AJR  Columns :     FIRST AMENDMENT WATCH    
From AJR,   May 2003

The Ambiguities of War   

How governments label prisoners, and journalists, affects how they will be treated.

By Jane Kirtley
Jane Kirtley (kirtl001@tc.umn.edu) is the Silha Professor of Media Ethics and Law at the University of Minnesota's School of Journalism and Mass Communications.     


In March, when images of American prisoners of war held by Iraqi forces aired on Iraqi state television and independent Arab television station Al Jazeera, U.S. government officials immediately cried foul. Lt. Gen. John Abizaid labeled the video "disgusting" and "absolutely unacceptable." Secretary of Defense Donald H. Rumsfeld cited Article 13 of the Third Geneva Convention, which requires signatory nations to protect POWs from "acts of violence or intimidation and against insults and public curiosity."

Of course, the convention can be violated only by the nations that have signed it, not by media organizations. But that didn't stop NASDAQ and the New York Stock Exchange from barring Al Jazeera from broadcasting on site, shortly after the station aired the footage (see Free Press).

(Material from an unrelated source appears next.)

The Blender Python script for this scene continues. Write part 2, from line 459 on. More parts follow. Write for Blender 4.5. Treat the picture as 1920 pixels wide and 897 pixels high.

Critics suggested that the Bush administration was being a little inconsistent in its invocation of international law on behalf of its own soldiers. What about those al Qaeda and Taliban suspects captured by the U.S. in Afghanistan back in 2001? Military officials had initially allowed photographers and video operators from American news organizations like CNN, CBS and the Army Times to take pictures of those prisoners as they were loaded onto cargo planes before being sent to Guantanamo Bay in Cuba in January 2002. Then, abruptly, officials ordered the journalists not to transmit the images.

"CBS Evening News" defied the ban by airing about 10 seconds of footage. Other media protested, arguing that the military had no authority to censor the photos because they had nothing to do with operational security. But the Associated Press also reported that Pentagon spokesman Rear Adm. Craig Quigley claimed that the International Red Cross had objected to the images on the grounds that "the Geneva Convention prohibits humiliating, debasing photos." (The AP story said that the Red Cross denied contacting the Pentagon about this.)

Whatever the impetus for the order might have been, the Bush administration did an about-face once the prisoners arrived at Camp X-Ray. At that point, the media were allowed to take and publish photographs. Why didn't those pictures violate the convention, too?

Simple. The captives in Gitmo aren't POWs at all. The convention doesn't apply to them.

Al Qaeda, the government argued, is an "international terrorist group." And it considers those fighting for the Taliban, which ruled Afghanistan at the time of the conflict, to be "unlawful combatants," not "prisoners of war."

Others disagreed, but the administration declined to submit to an international tribunal to resolve the status of the detainees. Rumsfeld said it was unnecessary because "there is no ambiguity in this case."

Attorneys representing the Guantanamo detainees turned to the U.S. judiciary for help. They filed suit in federal court in the District of Columbia, seeking a writ of habeas corpus (an order issued to bring someone before the court) as well as other relief. But on March 11, a panel of the federal appeals court ruled unanimously that the detainees were not entitled to sue in any U.S. court because they had never "had any presence in the United States." Focusing on the peculiar legal status of the Guantanamo base, which is technically in Cuban territory, the court relied on a post-World War II Supreme Court decision and ruled that because the Guantanamo prisoners "at no relevant time were within any territory over which the United States is sovereign," it had no jurisdiction to consider their claims.

Less than two weeks later, the disturbing images of the American soldiers captured by Iraqi forces appeared on international television. To the Bush administration, their status as POWs was clear. So was the violation of the Geneva Convention.

Other cases might not be so straightforward. The Geneva Convention says if "persons who accompany the armed forces without actually being members" fall into enemy hands, they are to be treated as prisoners of war. This explicitly includes "war correspondents."

But how might Iraqi forces regard embedded journalists, prohibited by military ground rules from wearing uniforms? Or Newsday staffers Matthew McAllester and Moises Saman, who, along with two freelance photographers, were routed from their hotel rooms in Baghdad and held in prison for eight days? They reported that Iraqi officials grilled them about whether they were spies before finally releasing them.

"Unlawful combatant" or "prisoner of war"? "War correspondent" or "spy"? Legal rights, and even life and death, often depend on just such "ambiguities."